-- begin --
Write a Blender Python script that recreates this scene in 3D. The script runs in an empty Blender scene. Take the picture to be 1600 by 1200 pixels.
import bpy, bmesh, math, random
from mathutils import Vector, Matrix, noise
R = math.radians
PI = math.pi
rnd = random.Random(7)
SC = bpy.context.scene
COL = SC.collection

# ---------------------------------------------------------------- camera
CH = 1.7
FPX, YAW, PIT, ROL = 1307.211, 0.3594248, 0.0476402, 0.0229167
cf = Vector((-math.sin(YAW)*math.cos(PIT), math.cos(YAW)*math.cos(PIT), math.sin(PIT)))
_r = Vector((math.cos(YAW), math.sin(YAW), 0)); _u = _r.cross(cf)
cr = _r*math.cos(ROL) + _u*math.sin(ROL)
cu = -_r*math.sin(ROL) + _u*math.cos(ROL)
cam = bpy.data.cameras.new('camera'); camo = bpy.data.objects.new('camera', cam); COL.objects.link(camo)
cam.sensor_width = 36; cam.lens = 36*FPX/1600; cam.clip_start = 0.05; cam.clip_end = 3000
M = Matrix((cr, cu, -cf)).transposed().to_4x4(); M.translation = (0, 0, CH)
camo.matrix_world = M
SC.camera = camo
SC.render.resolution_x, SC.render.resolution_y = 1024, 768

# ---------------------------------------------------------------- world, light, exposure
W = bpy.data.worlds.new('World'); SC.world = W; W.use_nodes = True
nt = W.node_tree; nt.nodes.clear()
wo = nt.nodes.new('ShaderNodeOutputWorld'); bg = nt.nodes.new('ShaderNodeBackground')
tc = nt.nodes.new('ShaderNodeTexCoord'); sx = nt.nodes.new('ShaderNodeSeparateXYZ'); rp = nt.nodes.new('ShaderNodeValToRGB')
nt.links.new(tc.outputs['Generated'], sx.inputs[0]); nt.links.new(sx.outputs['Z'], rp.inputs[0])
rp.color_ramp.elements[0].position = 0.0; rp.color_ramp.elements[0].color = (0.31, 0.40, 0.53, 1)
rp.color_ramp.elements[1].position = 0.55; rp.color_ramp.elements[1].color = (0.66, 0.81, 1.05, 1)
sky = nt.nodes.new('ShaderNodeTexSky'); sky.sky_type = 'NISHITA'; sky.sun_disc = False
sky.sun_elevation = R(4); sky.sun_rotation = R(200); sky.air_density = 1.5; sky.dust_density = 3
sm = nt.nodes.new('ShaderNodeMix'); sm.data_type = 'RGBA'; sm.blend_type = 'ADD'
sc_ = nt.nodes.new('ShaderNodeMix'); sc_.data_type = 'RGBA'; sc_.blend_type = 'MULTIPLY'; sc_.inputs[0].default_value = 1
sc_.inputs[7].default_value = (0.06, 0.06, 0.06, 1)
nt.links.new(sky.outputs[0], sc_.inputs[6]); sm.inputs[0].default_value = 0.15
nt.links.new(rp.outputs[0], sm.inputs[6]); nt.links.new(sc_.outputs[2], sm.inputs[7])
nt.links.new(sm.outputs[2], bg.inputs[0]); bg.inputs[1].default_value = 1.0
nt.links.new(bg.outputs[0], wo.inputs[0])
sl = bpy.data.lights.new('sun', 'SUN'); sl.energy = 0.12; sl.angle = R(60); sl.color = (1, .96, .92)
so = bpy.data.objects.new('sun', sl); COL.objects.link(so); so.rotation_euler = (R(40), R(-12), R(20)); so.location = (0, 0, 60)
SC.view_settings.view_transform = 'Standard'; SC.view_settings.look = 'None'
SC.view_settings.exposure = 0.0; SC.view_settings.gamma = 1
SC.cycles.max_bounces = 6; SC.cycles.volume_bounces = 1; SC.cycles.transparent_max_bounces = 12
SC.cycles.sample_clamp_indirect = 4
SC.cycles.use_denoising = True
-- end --
◆ REQUEST: What are the exact lines from the beginning of the material through the line containing "SC.render.resolution_x, SC.render.resolution_y = 1024, 768"? Write out those lines alone.

◆ TASK RESULT:
Write a Blender Python script that recreates this scene in 3D. The script runs in an empty Blender scene. Take the picture to be 1600 by 1200 pixels.
import bpy, bmesh, math, random
from mathutils import Vector, Matrix, noise
R = math.radians
PI = math.pi
rnd = random.Random(7)
SC = bpy.context.scene
COL = SC.collection

# ---------------------------------------------------------------- camera
CH = 1.7
FPX, YAW, PIT, ROL = 1307.211, 0.3594248, 0.0476402, 0.0229167
cf = Vector((-math.sin(YAW)*math.cos(PIT), math.cos(YAW)*math.cos(PIT), math.sin(PIT)))
_r = Vector((math.cos(YAW), math.sin(YAW), 0)); _u = _r.cross(cf)
cr = _r*math.cos(ROL) + _u*math.sin(ROL)
cu = -_r*math.sin(ROL) + _u*math.cos(ROL)
cam = bpy.data.cameras.new('camera'); camo = bpy.data.objects.new('camera', cam); COL.objects.link(camo)
cam.sensor_width = 36; cam.lens = 36*FPX/1600; cam.clip_start = 0.05; cam.clip_end = 3000
M = Matrix((cr, cu, -cf)).transposed().to_4x4(); M.translation = (0, 0, CH)
camo.matrix_world = M
SC.camera = camo
SC.render.resolution_x, SC.render.resolution_y = 1024, 768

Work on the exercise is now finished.